### Written instruction:
Give the data below again, word for word.
——————
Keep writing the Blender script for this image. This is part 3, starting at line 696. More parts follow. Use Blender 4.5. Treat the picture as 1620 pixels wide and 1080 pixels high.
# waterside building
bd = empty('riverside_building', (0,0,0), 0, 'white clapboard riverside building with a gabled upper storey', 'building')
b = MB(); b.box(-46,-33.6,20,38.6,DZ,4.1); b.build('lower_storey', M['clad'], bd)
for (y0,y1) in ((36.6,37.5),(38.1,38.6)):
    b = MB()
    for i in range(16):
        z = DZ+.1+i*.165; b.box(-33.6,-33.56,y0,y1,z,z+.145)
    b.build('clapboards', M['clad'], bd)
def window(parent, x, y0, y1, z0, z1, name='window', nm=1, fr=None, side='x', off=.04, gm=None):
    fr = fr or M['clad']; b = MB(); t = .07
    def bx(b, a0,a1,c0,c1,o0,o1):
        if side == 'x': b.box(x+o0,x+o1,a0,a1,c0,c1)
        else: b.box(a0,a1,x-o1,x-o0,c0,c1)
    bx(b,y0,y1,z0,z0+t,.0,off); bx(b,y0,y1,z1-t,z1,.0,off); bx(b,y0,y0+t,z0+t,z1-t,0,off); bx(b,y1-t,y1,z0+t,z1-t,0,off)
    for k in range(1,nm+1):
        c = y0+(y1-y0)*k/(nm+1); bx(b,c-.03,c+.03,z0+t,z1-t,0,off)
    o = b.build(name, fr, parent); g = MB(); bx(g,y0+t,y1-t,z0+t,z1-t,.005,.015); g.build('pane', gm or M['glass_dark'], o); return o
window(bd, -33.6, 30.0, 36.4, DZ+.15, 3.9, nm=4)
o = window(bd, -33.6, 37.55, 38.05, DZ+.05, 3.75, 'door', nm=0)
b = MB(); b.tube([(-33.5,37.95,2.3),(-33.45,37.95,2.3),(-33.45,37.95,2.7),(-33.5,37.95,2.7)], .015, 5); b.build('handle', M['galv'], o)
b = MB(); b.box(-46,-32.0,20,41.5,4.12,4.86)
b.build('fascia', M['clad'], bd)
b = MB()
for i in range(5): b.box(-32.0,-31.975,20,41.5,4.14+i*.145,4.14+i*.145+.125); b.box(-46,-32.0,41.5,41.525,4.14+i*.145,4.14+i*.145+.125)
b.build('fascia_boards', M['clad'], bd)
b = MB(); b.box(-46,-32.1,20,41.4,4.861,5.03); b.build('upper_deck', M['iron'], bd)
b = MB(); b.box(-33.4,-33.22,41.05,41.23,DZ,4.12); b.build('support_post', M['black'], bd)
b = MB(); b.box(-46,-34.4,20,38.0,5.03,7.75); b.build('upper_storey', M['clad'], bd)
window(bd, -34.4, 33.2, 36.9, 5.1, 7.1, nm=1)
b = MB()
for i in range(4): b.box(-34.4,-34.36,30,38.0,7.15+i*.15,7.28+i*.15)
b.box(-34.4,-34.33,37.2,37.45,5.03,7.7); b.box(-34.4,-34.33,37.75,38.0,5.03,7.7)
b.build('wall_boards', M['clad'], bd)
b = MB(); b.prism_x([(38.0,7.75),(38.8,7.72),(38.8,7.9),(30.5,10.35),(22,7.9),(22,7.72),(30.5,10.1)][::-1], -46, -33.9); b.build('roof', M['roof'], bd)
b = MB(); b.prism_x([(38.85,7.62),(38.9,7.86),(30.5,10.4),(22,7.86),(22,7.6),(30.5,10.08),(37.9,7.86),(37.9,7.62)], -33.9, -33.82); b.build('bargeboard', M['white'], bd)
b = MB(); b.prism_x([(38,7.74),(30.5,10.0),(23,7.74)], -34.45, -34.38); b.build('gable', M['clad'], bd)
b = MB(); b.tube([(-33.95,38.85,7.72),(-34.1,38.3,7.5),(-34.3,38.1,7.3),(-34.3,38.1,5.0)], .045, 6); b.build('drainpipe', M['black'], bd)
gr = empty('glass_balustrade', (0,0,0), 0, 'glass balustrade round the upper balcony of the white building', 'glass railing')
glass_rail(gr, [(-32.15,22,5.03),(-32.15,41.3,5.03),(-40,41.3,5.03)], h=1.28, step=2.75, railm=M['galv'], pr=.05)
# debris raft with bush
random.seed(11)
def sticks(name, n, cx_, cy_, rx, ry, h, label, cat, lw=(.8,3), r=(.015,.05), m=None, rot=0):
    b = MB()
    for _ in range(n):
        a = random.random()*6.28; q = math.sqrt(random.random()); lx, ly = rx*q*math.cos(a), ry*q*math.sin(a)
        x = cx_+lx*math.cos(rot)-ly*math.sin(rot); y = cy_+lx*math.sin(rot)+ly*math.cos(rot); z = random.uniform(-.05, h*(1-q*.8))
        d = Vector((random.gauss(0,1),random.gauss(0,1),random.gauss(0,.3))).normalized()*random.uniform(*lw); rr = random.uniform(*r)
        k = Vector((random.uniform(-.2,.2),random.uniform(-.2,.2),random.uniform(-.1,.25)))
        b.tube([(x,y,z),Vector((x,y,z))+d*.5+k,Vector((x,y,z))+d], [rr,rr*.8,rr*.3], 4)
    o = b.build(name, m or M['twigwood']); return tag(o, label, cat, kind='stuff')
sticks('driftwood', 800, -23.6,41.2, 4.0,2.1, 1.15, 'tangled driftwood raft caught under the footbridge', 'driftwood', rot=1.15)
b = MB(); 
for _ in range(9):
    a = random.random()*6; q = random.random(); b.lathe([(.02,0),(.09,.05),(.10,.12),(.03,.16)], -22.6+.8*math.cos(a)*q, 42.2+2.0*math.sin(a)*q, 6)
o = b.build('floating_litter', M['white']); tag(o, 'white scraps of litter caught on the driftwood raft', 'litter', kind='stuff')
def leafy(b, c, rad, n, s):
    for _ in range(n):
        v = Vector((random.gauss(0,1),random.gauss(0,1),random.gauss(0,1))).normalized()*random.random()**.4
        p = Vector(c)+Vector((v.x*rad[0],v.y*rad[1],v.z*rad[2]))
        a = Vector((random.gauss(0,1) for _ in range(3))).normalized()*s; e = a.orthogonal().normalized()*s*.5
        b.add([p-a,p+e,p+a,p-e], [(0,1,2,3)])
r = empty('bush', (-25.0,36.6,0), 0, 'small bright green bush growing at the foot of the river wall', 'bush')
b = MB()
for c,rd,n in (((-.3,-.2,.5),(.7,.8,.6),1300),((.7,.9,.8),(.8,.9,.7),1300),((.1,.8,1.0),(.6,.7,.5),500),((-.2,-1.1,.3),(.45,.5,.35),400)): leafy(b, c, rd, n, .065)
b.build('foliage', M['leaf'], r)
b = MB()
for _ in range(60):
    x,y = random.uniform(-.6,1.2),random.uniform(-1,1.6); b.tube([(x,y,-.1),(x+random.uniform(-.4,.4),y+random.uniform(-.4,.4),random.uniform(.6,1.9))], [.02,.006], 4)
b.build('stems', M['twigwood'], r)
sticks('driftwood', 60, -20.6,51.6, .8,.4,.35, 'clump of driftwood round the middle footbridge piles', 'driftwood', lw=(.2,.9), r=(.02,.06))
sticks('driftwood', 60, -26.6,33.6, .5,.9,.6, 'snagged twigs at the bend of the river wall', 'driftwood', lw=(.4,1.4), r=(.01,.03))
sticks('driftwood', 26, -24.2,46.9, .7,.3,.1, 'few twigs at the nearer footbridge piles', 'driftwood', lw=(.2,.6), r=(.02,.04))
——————
### Exercise response:
Keep writing the Blender script for this image. This is part 3, starting at line 696. More parts follow. Use Blender 4.5. Treat the picture as 1620 pixels wide and 1080 pixels high.
# waterside building
bd = empty('riverside_building', (0,0,0), 0, 'white clapboard riverside building with a gabled upper storey', 'building')
b = MB(); b.box(-46,-33.6,20,38.6,DZ,4.1); b.build('lower_storey', M['clad'], bd)
for (y0,y1) in ((36.6,37.5),(38.1,38.6)):
    b = MB()
    for i in range(16):
        z = DZ+.1+i*.165; b.box(-33.6,-33.56,y0,y1,z,z+.145)
    b.build('clapboards', M['clad'], bd)
def window(parent, x, y0, y1, z0, z1, name='window', nm=1, fr=None, side='x', off=.04, gm=None):
    fr = fr or M['clad']; b = MB(); t = .07
    def bx(b, a0,a1,c0,c1,o0,o1):
        if side == 'x': b.box(x+o0,x+o1,a0,a1,c0,c1)
        else: b.box(a0,a1,x-o1,x-o0,c0,c1)
    bx(b,y0,y1,z0,z0+t,.0,off); bx(b,y0,y1,z1-t,z1,.0,off); bx(b,y0,y0+t,z0+t,z1-t,0,off); bx(b,y1-t,y1,z0+t,z1-t,0,off)
    for k in range(1,nm+1):
        c = y0+(y1-y0)*k/(nm+1); bx(b,c-.03,c+.03,z0+t,z1-t,0,off)
    o = b.build(name, fr, parent); g = MB(); bx(g,y0+t,y1-t,z0+t,z1-t,.005,.015); g.build('pane', gm or M['glass_dark'], o); return o
window(bd, -33.6, 30.0, 36.4, DZ+.15, 3.9, nm=4)
o = window(bd, -33.6, 37.55, 38.05, DZ+.05, 3.75, 'door', nm=0)
b = MB(); b.tube([(-33.5,37.95,2.3),(-33.45,37.95,2.3),(-33.45,37.95,2.7),(-33.5,37.95,2.7)], .015, 5); b.build('handle', M['galv'], o)
b = MB(); b.box(-46,-32.0,20,41.5,4.12,4.86)
b.build('fascia', M['clad'], bd)
b = MB()
for i in range(5): b.box(-32.0,-31.975,20,41.5,4.14+i*.145,4.14+i*.145+.125); b.box(-46,-32.0,41.5,41.525,4.14+i*.145,4.14+i*.145+.125)
b.build('fascia_boards', M['clad'], bd)
b = MB(); b.box(-46,-32.1,20,41.4,4.861,5.03); b.build('upper_deck', M['iron'], bd)
b = MB(); b.box(-33.4,-33.22,41.05,41.23,DZ,4.12); b.build('support_post', M['black'], bd)
b = MB(); b.box(-46,-34.4,20,38.0,5.03,7.75); b.build('upper_storey', M['clad'], bd)
window(bd, -34.4, 33.2, 36.9, 5.1, 7.1, nm=1)
b = MB()
for i in range(4): b.box(-34.4,-34.36,30,38.0,7.15+i*.15,7.28+i*.15)
b.box(-34.4,-34.33,37.2,37.45,5.03,7.7); b.box(-34.4,-34.33,37.75,38.0,5.03,7.7)
b.build('wall_boards', M['clad'], bd)
b = MB(); b.prism_x([(38.0,7.75),(38.8,7.72),(38.8,7.9),(30.5,10.35),(22,7.9),(22,7.72),(30.5,10.1)][::-1], -46, -33.9); b.build('roof', M['roof'], bd)
b = MB(); b.prism_x([(38.85,7.62),(38.9,7.86),(30.5,10.4),(22,7.86),(22,7.6),(30.5,10.08),(37.9,7.86),(37.9,7.62)], -33.9, -33.82); b.build('bargeboard', M['white'], bd)
b = MB(); b.prism_x([(38,7.74),(30.5,10.0),(23,7.74)], -34.45, -34.38); b.build('gable', M['clad'], bd)
b = MB(); b.tube([(-33.95,38.85,7.72),(-34.1,38.3,7.5),(-34.3,38.1,7.3),(-34.3,38.1,5.0)], .045, 6); b.build('drainpipe', M['black'], bd)
gr = empty('glass_balustrade', (0,0,0), 0, 'glass balustrade round the upper balcony of the white building', 'glass railing')
glass_rail(gr, [(-32.15,22,5.03),(-32.15,41.3,5.03),(-40,41.3,5.03)], h=1.28, step=2.75, railm=M['galv'], pr=.05)
# debris raft with bush
random.seed(11)
def sticks(name, n, cx_, cy_, rx, ry, h, label, cat, lw=(.8,3), r=(.015,.05), m=None, rot=0):
    b = MB()
    for _ in range(n):
        a = random.random()*6.28; q = math.sqrt(random.random()); lx, ly = rx*q*math.cos(a), ry*q*math.sin(a)
        x = cx_+lx*math.cos(rot)-ly*math.sin(rot); y = cy_+lx*math.sin(rot)+ly*math.cos(rot); z = random.uniform(-.05, h*(1-q*.8))
        d = Vector((random.gauss(0,1),random.gauss(0,1),random.gauss(0,.3))).normalized()*random.uniform(*lw); rr = random.uniform(*r)
        k = Vector((random.uniform(-.2,.2),random.uniform(-.2,.2),random.uniform(-.1,.25)))
        b.tube([(x,y,z),Vector((x,y,z))+d*.5+k,Vector((x,y,z))+d], [rr,rr*.8,rr*.3], 4)
    o = b.build(name, m or M['twigwood']); return tag(o, label, cat, kind='stuff')
sticks('driftwood', 800, -23.6,41.2, 4.0,2.1, 1.15, 'tangled driftwood raft caught under the footbridge', 'driftwood', rot=1.15)
b = MB(); 
for _ in range(9):
    a = random.random()*6; q = random.random(); b.lathe([(.02,0),(.09,.05),(.10,.12),(.03,.16)], -22.6+.8*math.cos(a)*q, 42.2+2.0*math.sin(a)*q, 6)
o = b.build('floating_litter', M['white']); tag(o, 'white scraps of litter caught on the driftwood raft', 'litter', kind='stuff')
def leafy(b, c, rad, n, s):
    for _ in range(n):
        v = Vector((random.gauss(0,1),random.gauss(0,1),random.gauss(0,1))).normalized()*random.random()**.4
        p = Vector(c)+Vector((v.x*rad[0],v.y*rad[1],v.z*rad[2]))
        a = Vector((random.gauss(0,1) for _ in range(3))).normalized()*s; e = a.orthogonal().normalized()*s*.5
        b.add([p-a,p+e,p+a,p-e], [(0,1,2,3)])
r = empty('bush', (-25.0,36.6,0), 0, 'small bright green bush growing at the foot of the river wall', 'bush')
b = MB()
for c,rd,n in (((-.3,-.2,.5),(.7,.8,.6),1300),((.7,.9,.8),(.8,.9,.7),1300),((.1,.8,1.0),(.6,.7,.5),500),((-.2,-1.1,.3),(.45,.5,.35),400)): leafy(b, c, rd, n, .065)
b.build('foliage', M['leaf'], r)
b = MB()
for _ in range(60):
    x,y = random.uniform(-.6,1.2),random.uniform(-1,1.6); b.tube([(x,y,-.1),(x+random.uniform(-.4,.4),y+random.uniform(-.4,.4),random.uniform(.6,1.9))], [.02,.006], 4)
b.build('stems', M['twigwood'], r)
sticks('driftwood', 60, -20.6,51.6, .8,.4,.35, 'clump of driftwood round the middle footbridge piles', 'driftwood', lw=(.2,.9), r=(.02,.06))
sticks('driftwood', 60, -26.6,33.6, .5,.9,.6, 'snagged twigs at the bend of the river wall', 'driftwood', lw=(.4,1.4), r=(.01,.03))
sticks('driftwood', 26, -24.2,46.9, .7,.3,.1, 'few twigs at the nearer footbridge piles', 'driftwood', lw=(.2,.6), r=(.02,.04))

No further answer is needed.